##### Dataset excerpt #####

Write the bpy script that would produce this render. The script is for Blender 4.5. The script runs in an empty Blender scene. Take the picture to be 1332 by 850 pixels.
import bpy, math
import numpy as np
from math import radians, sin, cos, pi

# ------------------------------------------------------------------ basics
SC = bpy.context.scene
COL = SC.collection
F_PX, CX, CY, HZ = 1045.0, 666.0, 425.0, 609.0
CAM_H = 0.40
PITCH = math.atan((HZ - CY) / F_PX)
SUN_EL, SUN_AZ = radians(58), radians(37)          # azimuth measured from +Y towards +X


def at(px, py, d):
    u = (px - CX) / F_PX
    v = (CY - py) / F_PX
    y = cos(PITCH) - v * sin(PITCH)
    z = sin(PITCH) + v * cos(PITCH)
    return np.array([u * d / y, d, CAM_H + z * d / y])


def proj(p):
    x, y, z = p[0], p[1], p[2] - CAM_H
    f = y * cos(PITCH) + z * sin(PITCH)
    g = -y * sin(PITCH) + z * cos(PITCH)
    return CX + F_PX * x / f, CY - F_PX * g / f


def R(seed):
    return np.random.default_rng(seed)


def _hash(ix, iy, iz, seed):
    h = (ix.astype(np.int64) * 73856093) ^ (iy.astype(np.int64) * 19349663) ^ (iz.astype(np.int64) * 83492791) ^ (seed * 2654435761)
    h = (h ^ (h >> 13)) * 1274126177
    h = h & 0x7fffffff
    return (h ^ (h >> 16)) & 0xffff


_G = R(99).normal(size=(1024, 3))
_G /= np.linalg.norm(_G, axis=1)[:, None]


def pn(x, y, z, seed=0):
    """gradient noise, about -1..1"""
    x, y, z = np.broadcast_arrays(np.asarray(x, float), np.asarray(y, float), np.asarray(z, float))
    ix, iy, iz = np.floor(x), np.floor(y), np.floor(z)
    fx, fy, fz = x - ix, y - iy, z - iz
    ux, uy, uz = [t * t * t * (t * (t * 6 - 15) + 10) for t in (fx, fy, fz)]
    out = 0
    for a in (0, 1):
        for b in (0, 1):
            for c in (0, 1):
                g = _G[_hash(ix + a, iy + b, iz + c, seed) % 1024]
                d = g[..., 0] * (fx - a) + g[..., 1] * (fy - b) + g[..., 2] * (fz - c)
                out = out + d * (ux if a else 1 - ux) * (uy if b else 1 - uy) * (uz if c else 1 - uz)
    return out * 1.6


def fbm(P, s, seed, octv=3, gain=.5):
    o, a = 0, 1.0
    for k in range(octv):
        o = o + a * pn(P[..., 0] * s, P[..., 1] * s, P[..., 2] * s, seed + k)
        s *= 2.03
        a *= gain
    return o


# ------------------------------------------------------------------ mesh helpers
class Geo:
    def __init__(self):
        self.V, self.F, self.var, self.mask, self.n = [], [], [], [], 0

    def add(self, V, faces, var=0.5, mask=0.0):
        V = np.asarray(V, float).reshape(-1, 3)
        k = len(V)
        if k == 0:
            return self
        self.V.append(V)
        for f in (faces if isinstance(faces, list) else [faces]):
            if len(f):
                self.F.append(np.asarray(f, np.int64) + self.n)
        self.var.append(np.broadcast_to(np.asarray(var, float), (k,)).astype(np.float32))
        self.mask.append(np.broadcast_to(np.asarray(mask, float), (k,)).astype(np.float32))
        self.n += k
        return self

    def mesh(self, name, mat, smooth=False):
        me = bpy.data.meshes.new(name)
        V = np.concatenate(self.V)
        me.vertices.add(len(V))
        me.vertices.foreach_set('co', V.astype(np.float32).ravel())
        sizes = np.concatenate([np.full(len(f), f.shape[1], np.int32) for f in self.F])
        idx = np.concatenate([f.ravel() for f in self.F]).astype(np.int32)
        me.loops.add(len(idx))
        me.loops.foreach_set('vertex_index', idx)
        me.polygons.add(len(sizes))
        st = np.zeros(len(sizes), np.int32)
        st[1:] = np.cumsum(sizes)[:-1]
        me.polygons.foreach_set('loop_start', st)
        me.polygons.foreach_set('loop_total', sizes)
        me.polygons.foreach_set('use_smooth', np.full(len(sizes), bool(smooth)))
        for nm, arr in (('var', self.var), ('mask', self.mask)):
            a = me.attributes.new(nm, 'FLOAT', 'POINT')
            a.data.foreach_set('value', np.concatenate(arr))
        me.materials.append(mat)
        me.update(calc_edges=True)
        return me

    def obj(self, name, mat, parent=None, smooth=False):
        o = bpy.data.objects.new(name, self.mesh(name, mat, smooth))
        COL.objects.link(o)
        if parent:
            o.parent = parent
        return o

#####

• _Requirements_: Give again, word for word, the lines of the listing, starting at its first line and ending with the line containing "from math import radians, sin, cos, pi".

• _Expected answer_:
Write the bpy script that would produce this render. The script is for Blender 4.5. The script runs in an empty Blender scene. Take the picture to be 1332 by 850 pixels.
import bpy, math
import numpy as np
from math import radians, sin, cos, pi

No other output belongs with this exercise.